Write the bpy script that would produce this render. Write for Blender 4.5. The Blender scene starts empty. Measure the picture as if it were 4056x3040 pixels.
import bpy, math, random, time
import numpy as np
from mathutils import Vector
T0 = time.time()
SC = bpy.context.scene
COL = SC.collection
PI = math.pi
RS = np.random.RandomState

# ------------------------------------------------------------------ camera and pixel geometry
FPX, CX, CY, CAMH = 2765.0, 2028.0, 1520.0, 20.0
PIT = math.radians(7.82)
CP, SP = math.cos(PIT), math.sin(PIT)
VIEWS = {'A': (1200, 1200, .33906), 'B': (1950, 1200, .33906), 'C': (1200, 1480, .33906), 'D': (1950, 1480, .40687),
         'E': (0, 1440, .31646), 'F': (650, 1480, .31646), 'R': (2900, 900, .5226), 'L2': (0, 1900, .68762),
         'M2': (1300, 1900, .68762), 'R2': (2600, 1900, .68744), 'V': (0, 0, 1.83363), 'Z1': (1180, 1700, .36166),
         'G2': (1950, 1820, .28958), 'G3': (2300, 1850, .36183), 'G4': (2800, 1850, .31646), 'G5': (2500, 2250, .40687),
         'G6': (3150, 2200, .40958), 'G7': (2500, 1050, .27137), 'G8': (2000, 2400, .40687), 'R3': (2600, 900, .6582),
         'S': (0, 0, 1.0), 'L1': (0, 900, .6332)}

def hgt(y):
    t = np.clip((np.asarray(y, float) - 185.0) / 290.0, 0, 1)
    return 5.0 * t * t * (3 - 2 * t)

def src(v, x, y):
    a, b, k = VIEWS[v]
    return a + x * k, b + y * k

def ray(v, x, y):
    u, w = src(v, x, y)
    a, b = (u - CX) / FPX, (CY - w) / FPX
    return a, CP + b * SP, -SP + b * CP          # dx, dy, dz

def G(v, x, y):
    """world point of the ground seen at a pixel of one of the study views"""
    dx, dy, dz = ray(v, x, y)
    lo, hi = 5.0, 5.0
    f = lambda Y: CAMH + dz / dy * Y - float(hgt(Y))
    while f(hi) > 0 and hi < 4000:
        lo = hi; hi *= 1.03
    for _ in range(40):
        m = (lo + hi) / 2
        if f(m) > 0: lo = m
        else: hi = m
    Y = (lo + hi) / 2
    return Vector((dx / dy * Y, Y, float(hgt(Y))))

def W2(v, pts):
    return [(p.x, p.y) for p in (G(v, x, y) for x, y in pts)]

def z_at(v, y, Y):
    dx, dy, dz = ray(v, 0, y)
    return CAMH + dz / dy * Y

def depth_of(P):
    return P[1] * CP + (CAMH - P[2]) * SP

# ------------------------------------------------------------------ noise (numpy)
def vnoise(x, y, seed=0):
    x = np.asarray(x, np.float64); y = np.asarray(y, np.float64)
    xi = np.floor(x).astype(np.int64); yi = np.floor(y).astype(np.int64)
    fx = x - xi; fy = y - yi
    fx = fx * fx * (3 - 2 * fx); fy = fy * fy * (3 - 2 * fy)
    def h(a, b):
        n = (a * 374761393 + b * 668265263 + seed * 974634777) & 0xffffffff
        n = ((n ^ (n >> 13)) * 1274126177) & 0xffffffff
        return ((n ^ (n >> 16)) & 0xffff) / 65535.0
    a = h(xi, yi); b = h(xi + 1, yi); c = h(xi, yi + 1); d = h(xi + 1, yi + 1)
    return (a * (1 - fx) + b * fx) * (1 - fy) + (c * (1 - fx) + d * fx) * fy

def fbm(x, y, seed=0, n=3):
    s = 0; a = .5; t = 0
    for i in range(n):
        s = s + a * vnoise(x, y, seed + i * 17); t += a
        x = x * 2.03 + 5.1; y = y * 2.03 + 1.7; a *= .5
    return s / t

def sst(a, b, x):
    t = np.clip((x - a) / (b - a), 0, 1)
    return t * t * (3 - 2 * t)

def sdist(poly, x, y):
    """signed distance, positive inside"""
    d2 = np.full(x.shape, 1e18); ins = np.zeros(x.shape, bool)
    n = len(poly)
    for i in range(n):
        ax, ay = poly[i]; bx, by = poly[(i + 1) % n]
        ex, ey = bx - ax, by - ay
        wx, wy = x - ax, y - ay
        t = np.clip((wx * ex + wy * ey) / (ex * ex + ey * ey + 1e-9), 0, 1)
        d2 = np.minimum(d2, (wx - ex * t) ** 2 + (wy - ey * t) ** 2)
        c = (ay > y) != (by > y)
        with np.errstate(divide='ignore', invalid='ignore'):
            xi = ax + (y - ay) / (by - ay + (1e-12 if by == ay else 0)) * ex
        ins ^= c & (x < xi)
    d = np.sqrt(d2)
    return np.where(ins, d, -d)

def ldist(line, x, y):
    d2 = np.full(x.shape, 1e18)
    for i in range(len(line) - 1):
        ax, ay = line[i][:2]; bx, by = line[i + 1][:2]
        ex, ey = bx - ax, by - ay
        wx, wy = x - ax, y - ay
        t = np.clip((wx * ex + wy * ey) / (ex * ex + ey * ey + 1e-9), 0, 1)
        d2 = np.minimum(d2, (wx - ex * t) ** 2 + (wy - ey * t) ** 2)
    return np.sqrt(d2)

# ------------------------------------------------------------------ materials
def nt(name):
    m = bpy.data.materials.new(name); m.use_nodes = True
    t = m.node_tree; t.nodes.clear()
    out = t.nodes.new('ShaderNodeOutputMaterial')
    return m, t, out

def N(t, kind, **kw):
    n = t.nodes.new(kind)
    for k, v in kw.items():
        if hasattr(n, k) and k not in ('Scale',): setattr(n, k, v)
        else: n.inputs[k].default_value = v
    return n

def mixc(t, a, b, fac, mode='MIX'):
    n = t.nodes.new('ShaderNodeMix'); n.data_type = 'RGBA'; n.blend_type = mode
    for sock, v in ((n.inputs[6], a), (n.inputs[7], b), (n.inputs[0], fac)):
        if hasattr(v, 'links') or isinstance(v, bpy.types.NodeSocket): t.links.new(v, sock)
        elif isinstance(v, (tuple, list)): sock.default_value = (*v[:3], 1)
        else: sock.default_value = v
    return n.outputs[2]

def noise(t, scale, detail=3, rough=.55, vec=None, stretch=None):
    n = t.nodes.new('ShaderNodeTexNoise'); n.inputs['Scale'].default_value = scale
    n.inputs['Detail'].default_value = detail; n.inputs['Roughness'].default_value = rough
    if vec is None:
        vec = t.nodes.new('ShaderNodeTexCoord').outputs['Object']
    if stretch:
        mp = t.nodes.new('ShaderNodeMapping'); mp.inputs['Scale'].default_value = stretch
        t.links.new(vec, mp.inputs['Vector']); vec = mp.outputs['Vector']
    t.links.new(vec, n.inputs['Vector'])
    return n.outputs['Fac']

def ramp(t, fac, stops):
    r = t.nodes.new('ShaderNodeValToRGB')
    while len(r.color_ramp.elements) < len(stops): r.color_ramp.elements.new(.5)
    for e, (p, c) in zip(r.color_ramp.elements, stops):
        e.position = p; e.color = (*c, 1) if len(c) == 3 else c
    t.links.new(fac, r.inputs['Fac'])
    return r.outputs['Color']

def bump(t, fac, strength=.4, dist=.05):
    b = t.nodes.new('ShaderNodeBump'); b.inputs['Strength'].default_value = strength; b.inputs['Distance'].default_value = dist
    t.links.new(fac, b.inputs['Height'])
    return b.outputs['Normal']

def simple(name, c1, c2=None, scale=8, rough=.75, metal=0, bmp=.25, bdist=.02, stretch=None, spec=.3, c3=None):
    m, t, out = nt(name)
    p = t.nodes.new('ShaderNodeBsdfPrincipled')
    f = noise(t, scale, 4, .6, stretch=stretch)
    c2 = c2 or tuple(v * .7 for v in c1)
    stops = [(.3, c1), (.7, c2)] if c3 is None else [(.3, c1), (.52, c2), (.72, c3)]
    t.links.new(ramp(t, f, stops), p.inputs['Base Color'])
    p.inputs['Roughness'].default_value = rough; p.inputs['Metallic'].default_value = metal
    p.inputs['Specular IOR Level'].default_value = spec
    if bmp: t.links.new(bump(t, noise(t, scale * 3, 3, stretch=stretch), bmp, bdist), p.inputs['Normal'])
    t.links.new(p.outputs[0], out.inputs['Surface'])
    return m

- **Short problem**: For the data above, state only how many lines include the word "scene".

- **The response**: 2